The two parties are scheduled to have a status conference later Tuesday, and we could learn as early as then just how determined IBM is to send a message to the rest of the tech industry and its own employees. One sign IBM is taking this case very seriously: It's using longtime legal partner Cravath Swaine & Moore, who represented IBM in the SCO trial, to fight the Papermaster battle.

"These cases are prosecuted as a deterrent to others," said John Siegal, a partner with Baker Hostetler in New York. "In case people are going to be following a high-level executive, (a company) is going to impose limitations to get the rest of the staff to think twice or three times (about leaving)."

Don't fence me in
Covenants not to compete (generally known as noncompete agreements) are perfectly valid everywhere but California, where they have been outlawed. They are generally regulated, however, to make sure they are "reasonably limited to time and space," said Robert Scott, a professor at Columbia Law School and director of the Center on Contract and Economic Organization. That means employers can't keep you on the sidelines for 10 years or allow you to work only on the moon.

The central question surrounding Papermaster's noncompete--and really any noncompete--is whether his activities at Apple would harm IBM. "The court has to find that the noncompete is necessary to protect the interests of the employer," Scott said.

Papermaster signed the noncompete (click here for a PDF copy) in 2006 when after a 15-year career at Big Blue, he joined an "elite" team of IBM managers called the Integration and Values Team (I&VT). He claims the information discussed at the three meetings he attended was "high-level" and didn't involve IBM trade secrets. According to IBM's complaint, however, that group is a collection of 300 senior managers at IBM who are responsible for "addressing the most difficult and important issues facing IBM, such as developing corporate strategy and driving innovation and growth, and I&VT members work with the most sensitive strategic information the company possesses."

But according to an interview that IBM human resources executive Randy McDonald gave just before the company filed suit against Papermaster, I&VT seems more focused on solving the "thorniest" problems that IBM's customers are having integrating technology into their businesses, rather than developing any specific technology. "I&VT is about talking business first," McDonald said during the interview.
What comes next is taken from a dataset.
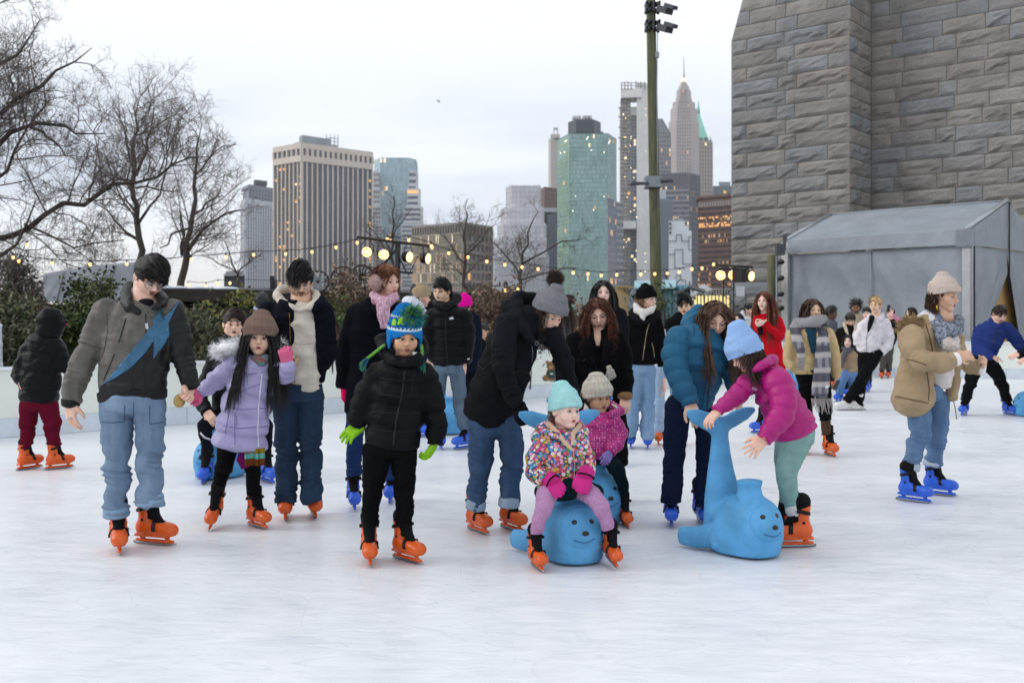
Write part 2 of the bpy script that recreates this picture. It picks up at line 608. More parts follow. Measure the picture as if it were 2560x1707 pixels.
def hand_geo(h,curl=0.35,spread=0.0,thumb=0.4,fat=1.0,mitten=False,point=False):
 S=Sdf((-0.06,-0.075,-0.05),(0.20,0.10,0.10),h)
 S.tube([(-0.055,0,0),(0.015,0,0)],[0.027*fat,0.028*fat],0.01,side=(0,1,0),flat=0.75)
 S.rbox((0.05,0,0),(0.052,0.041*fat,0.0155*fat),0.014,0.012)
 S.tube([(0.012,0.020,0.006),(0.06,0.030,0.008)],[0.017*fat,0.014*fat],0.012)
 ys=(0.031,0.0105,-0.0105,-0.030)
 ls=(0.072,0.080,0.074,0.058)
 for i in range(4):
  c=curl if not(point and i==0)else 0.05
  c=c*(1+0.08*i)
  a=0.0
  p=A(0.095-0.004*abs(i-1),ys[i]*fat,0)
  sp=spread*(1.2-0.8*i)
  pts=[A(0.06,ys[i]*0.9*fat,0),p]
  for seg,(fr,ang)in enumerate(((0.46,55),(0.32,75),(0.22,45))):
   a+=rad(ang)*c
   p=p+ls[i]*fr*A(math.cos(a)*math.cos(sp),math.cos(a)*math.sin(sp),math.sin(a))
   pts.append(p)
  rr=np.array([0.0105,0.0102,0.0095,0.0088,0.0075])*fat*(1.5 if mitten else 1)
  S.tube(pts,rr,0.016 if mitten else 0.004)
 tp=[A(0.018,0.026,0.004),A(0.045,0.050,0.010+0.02*thumb),A(0.075,0.062-0.012*thumb,0.018+0.05*thumb),A(0.100,0.066-0.03*thumb,0.022+0.07*thumb)]
 S.tube(tp,np.array([0.014,0.0125,0.011,0.0085])*fat*(1.3 if mitten else 1),0.008)
 return S.mesh()
SKATE={}
def skate_parts(colname):
 """rental skate: hard shell, blade holder, black liner, two straps with buckles, steel blade; toe to +x, blade on z = 0"""
 if colname in SKATE:
  return SKATE[colname]
 black=mat('skate_liner_black','#0d0d10',0.7,bump=0.002,bscale=90,spec=0.12)
 strap=mat('skate_strap_black','#09090b',0.42,spec=0.3)
 steel=mat('blade_steel','#9aa0a8',0.3,metal=1.0)
 if colname=='white':
  shell_m=mat('skate_white_leather','#d8d6d2',0.45,amt=0.06)
 else:
  shell_m=mat('skate_shell_'+colname,{'orange':'#d4560f','blue':'#2059cc'}[colname],0.36,amt=0.10,scale=25,bump=0.0008,bscale=60)
 tmp=[]
 h=0.0065
 S=Sdf((-0.12,-0.08,0.0),(0.23,0.08,0.30),h)
 S.tube([(0.155,0,0.102),(0.10,0,0.108),(0.02,0,0.115),(-0.045,0,0.110)],[0.044,0.050,0.047,0.044],0.02)
 S.ell((0.160,0,0.098),(0.050,0.048,0.038),0.02)
 S.tube([(-0.02,0,0.11),(-0.018,0,0.20),(-0.022,0,0.275)],[0.050,0.049,0.056],0.03)
 S.tube([(0.10,0,0.17),(0.055,0,0.215),(0.045,0,0.31)],[0.030,0.034,0.044],0.012,'s')
 S.plane((0,0,0.064),(0,0,-1),0.006)
 S.plane((-0.02,0,0.262),(0.25,0,1),0.004)
 S.rbox((0.035,0,0.064),(0.125,0.034,0.010),0.008,0.01)
 P,Q=S.mesh()
 shell=Geo().add(P,Q).build('skate',shell_m)
 S=Sdf((-0.14,-0.04,0.0),(0.22,0.04,0.08),0.005)
 S.tube([(0.135,0,0.07),(0.140,0,0.030)],[0.021,0.012],0.008,side=(1,0,0),flat=0.75)
 S.tube([(-0.045,0,0.07),(-0.050,0,0.030)],[0.024,0.013],0.008,side=(1,0,0),flat=0.75)
 S.rbox((0.045,0,0.029),(0.142,0.0095,0.010),0.006,0.010)
 P,Q=S.mesh()
 holder=Geo().add(P,Q).build('blade_holder',shell_m)
 S=Sdf((-0.10,-0.08,0.09),(0.16,0.08,0.35),0.007)
 S.tube([(0.0,0,0.12),(-0.012,0,0.20),(-0.020,0,0.292)],[0.042,0.044,0.057],0.02)
 S.tube([(0.095,0,0.135),(0.050,0,0.185),(0.026,0,0.26),(0.030,0,0.325)],[0.030,0.037,0.045,0.042],0.02,side=(0,1,0),flat=0.6)
 P,Q=S.mesh()
 liner=Geo().add(P,Q).build('liner',black)
 def strap_geo(c,r,tilt):
  a=np.linspace(-2.2,2.2,17)
  pts=np.stack([c[0]+r[0]*np.cos(a),c[1]+r[1]*np.sin(a),c[2]+tilt*np.cos(a)],1)
  G=Geo()
  off=A(0,0,0.009)
  for dz in(-0.007,0,0.007):
   G.tube(pts+A(0,0,dz),0.0052,5)
  return G
 st1=strap_geo((-0.018,0,0.232),(0.062,0.060,0),0.016).build('strap',strap)
 G=Geo()
 a=np.linspace(0.0,math.pi,13)
 pts=np.stack([0.075-0.016*np.sin(a),-0.056*np.cos(a),0.098+0.064*np.sin(a)],1)
 for dx in(-0.008,0,0.008):
  G.tube(pts+A(dx,0,0),0.0055,5)
 st2=G.build('strap',strap)
 bk=[Geo().box(c_,s_).build('buckle',strap)for c_,s_ in(((0.012,0.056,0.238),(0.040,0.014,0.020)),((0.072,0.050,0.130),(0.022,0.014,0.034)),((0.012,-0.056,0.238),(0.026,0.010,0.018)))]
 rv=[Geo().ball((-0.015,sy*0.048,0.165),(0.011,0.005,0.011),nu=10,nv=6).build('rivet',strap)for sy in(-1,1)]
 bl=Geo()
 xs=np.linspace(-0.115,0.205,9)
 zt=np.full(9,0.024)
 zb=np.array([0.006,0.001,0,0,0,0,0.001,0.005,0.014])
 V=[(x,s*0.0018,z)for x,b,tt in zip(xs,zb,zt)for s in(-1,1)for z in(b,tt)]
 Qs=[]
 for i in range(8):
  o=i*4;n_=o+4
  Qs+=[(o,n_,n_+1,o+1),(o+2,o+3,n_+3,n_+2),(o+1,n_+1,n_+3,o+3),(o,o+2,n_+2,n_)]
 bl.add(V,Qs+[(0,1,3,2),(32,34,35,33)])
 bl=bl.build('blade',steel)
 parts=al=[shell,holder,liner,st1,st2,*bk,*rv,bl]
 if colname=='white':
  parts=[shell,holder,bl]
 data=[(o.name.split('.')[0],o.data)for o in parts]
 for o in al:
  bpy.data.objects.remove(o)
 SKATE[colname]=data
 return data
def put_skate(parent,colname,pos,yaw,pitch=0.0,roll=0.0,size=1.0):
 """pos: the point of the blade under the ankle, yaw 0 = toe to the camera, + = toe to the right; pitch + = toe down"""
 y,p=rad(yaw),rad(pitch)
 X=A(math.sin(y)*math.cos(p),-math.cos(y)*math.cos(p),-math.sin(p))
 Z=unit(A(0,0,1)-X*X[2])
 Y=np.cross(Z,X)
 c,s=math.cos(rad(roll)),math.sin(rad(roll))
 Z,Y=Z*c+Y*s,Y*c-Z*s
 M=np.eye(4)
 M[:3,0],M[:3,1],M[:3,2]=X*size,Y*size,Z*size
 M[:3,3]=np.asarray(pos)-wpos(parent)
 root=None
 for nm,data in skate_parts(colname):
  o=bpy.data.objects.new(nm,data)
  SC.collection.objects.link(o)
  if root is None:
   o.parent=parent
   o.matrix_local=Matrix(M.tolist())
   root=o
  else:
   o.parent=root
 return root
def quilt(pitch,amp,ph=0.0):
 def f(s,ang,L):
  return amp*(np.abs(np.sin(math.pi*s/pitch+ph+0.12*np.sin(2*ang+7*s)))**0.6-0.72)
 return f
def folds(pitch,amp,seed=0.0,end=0.0,mid=None):
 """cloth creases across a limb; stronger near the far end (end) or round a fraction of its length (mid)"""
 def f(s,ang,L):
  x=s/max(L,1e-6)
  env=0.45+end*x**3
  if mid is not None:
   env=env+1.1*np.exp(-((x-mid)/0.12)**2)
  a=np.sin(2*math.pi*s/pitch+1.7*np.sin(ang+seed)+0.9*np.sin(2*ang+2.3*seed)+4*np.sin(3.1*s/pitch*0.7+seed))
  b=np.sin(2*math.pi*s/(pitch*2.3)+2.2*np.sin(ang+1.9*seed+1))
  return amp*env*(0.65*a+0.6*b)
 return f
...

Nonetheless, IBM will point out that the agreement covers "any entity that engages in, or owns and controls a significant interest in any entity that engages in, competition with the business units or divisions of the company in which you worked at any time during the two (2) year period prior to the termination of your employment."

So, then do Apple and IBM compete because they both make servers, even though no rational observer of the server market would consider Apple a true competitor to IBM, Hewlett-Packard, Dell, and even beleaguered Sun Microsystems? Do they compete because they both design chips, even though IBM's go into servers and game consoles and Apple's will one day go into iPhones?

It all depends on what the judge considers to be the most relevant issues at hand. "What always happens in these cases is that every company in the world thinks that everything it does is a trade secret," Siegal said. "Under the scrutiny of a judge, that gets winnowed down to real specifics, such as whether the guy was engaged in activities and had knowledge of things that would give Apple an advantage in unfair competition."

And that's where this case could get juicy.

Laying down the cards
"It may also be that this litigation serves some ancillary purpose, that in discovery, one or both of these companies is seeking to find out more about the plans and activities of the other," Siegal said.


IBM and Apple may not want to
share their road maps for the next
year in a courtroom.

IBM will likely have to explain to the judge exactly how Papermaster's specific knowledge harms Big Blue's short-term interests by laying out just where those interests lie. Apple could have to do the same thing to prove that it doesn't plan to use that knowledge to start a new business or improve an existing one, even though it had Papermaster sign an agreement that he would not disclose any confidential IBM information to Apple upon joining the company. "Sometimes in these cases, competitors find out a lot about each other," Siegal said.

As a result, these cases rarely proceed to trial, since the preliminary stages tend to drag on and often the "secrets" at issue aren't worth the prolonged involvement by upper management. Papermaster's hope is that the judge agrees with his claim that nothing in his proposed role at Apple overlaps his role with IBM.

"The court (could then) put restrictions on his conduct for Apple that falls short of an outright prohibition on his working for Apple," Siegal said, satisfying the letter of the noncompete by prohibiting him, for example, from running the XServe group or the P.A. Semi chip team for a year but allowing him to run the iPhone group.

Noncompete clauses don't appear to be going anywhere, despite California's decision to ban them earlier this year. If anything, companies are getting bolder about their use of restrictions like noncompete clauses, Siegal said, which could start to affect more and more of those executives looking to move on from deteriorating situations. And if you refuse to take that next great job because the company requires a noncompete, the employer will likely find somebody who won't hesitate.

"While most states' laws say they are disfavored as a matter of law and policy, the fact is they are very often enforced," Siegal said. "I'm not certain there is a (growing) trend toward enforcement, but there is a trend toward using these agreements and seeking to enforce them."